Les Folies Bergère par Porcel et Zidrou
Première publication le 21 mars 2014- MAJ le 11 novembre 2018.
Un rapport de BRUCE LIT
VF : Dargaud
Les Folies Bergère: quel étrange titre, apparemment inadapté, à cette couverture macabre ! Ceux qui ne se laisseront pas impressionner par cette tête de mort en sépia découvriront un splendide récit sur la première guerre mondiale.
Porcel et Zidrou racontent le quotidien de poilus dans les tranchées. L’ambiance y est franchement oppressante : les soldats vivent dans des conditions lamentables. Comme une prémonition du sort qui les attend, les voici dans la boue, presque enterrés vivants dans des décors sinistres où le champs de bataille est un cimetière géant prêts à accueillir des silhouettes qui bougent à peine.
Et puisque l’absurde est de mourir pour quelques mètres, qu’il est possible de converser avec l’ennemi par tranchées interposées et de la quitter pour partir au bordel avoisinant, puisque cette guerre renvoie ses soldats à ce que l’existence humaine a de plus tragi-comique, les poilus de notre histoire ont décidé d’appeler une section de leur mouroir Les Folies Bergère.
Dans cet espace hors du temps mais pas de la guerre, les soldats ironisent, caricaturent clandestinement leur hiérarchie sous peine d’être fusillés, imaginent manger de la gastronomie française avant d’engloutir de la soupe de rats. D’autres reçoivent la visite d’un prêtre dont les convictions vont être mises à rude épreuve dans ce bourbier inhumain. Enfin le Capitaine en pleine psychose s’imagine rentrer chez lui tous les soirs….
Ni hilarant, ni larmoyant, les auteurs trouvent le ton juste pour raconter une histoire aux dialogues formidables. A la véracité historique vient s’ajouter de petites touches fantastiques amenant des moments de poesie, d’absurdité et d’émotion dans ce récit maîtrisé de part en part.
On y rencontre ainsi le soldat Rubinstein, un condamné à mort juif.

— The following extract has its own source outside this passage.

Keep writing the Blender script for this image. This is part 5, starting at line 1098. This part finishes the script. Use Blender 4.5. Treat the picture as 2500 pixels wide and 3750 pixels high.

Fatigué des blagues antisémites de son sergent, Rubinstein l’a castré après que celui-ci lui ait supprimé une énième fois sa permission. Rubinstein passe par deux fois par le peloton d’exécution avant de survivre à une douzaine de balles. Le voici qui devient une sorte de Christ des tranchées assailli de stigmates, déclenchant l’hilarité de ses compagnons et l’incrédulité de sa hiérarchie.
On y rencontre agréablement la petite fille Anna qui brave le feu pour visiter son papa dans les tranchées. Allemands et Français vont redoubler de précaution pour ne pas l’abattre et la mettre à l’abri quitte à négocier une trêve. A la claustrophobie de ce champs de bataille où la boue finit par couler dans les veines des soldats, les auteurs amènent des plages de respiration dans les jardins de Monet peignant ses nénuphars.
Un enfant taquine le vieux peintre sur sa technique, Clémenceau vient le visiter et la mort vient hanter l’artiste jusque dans son atelier et le torturer dans son travail avec cette question atroce : Quelle est la place de l’art dans la guerre ? Une séquence bouleversante voit le vieil artiste abandonner à regret ses outils de travail pour consoler un enfant qui vient d’apprendre la mort de son frère au combat.
Enfin, la fin du récit voit converser Dieu et Satan sur le champs de bataille, piétinante les hommes tout en rigolant de leurs différends idéologiques. C’est superbe et l’album terminé, le lecteur a passé 90 pages d’un étrange voyage au pays de la vie, de la mort, de l’espoir et de la folie.
Gorgées de moments d’émotion intense et de rigolades franchouillardes, aussi cruelles qu’humaines ces Folies Bergère sont un moment de lecture inoubliable à la puissance indiscutable.
Hou ça a l’air bien ! Je note. Sur le même thème, la bd que j’ai le plus offerte est La ligne de front de Larcenet, sous-titrée Une avebture rocambolesque de Vincent Van Gogh.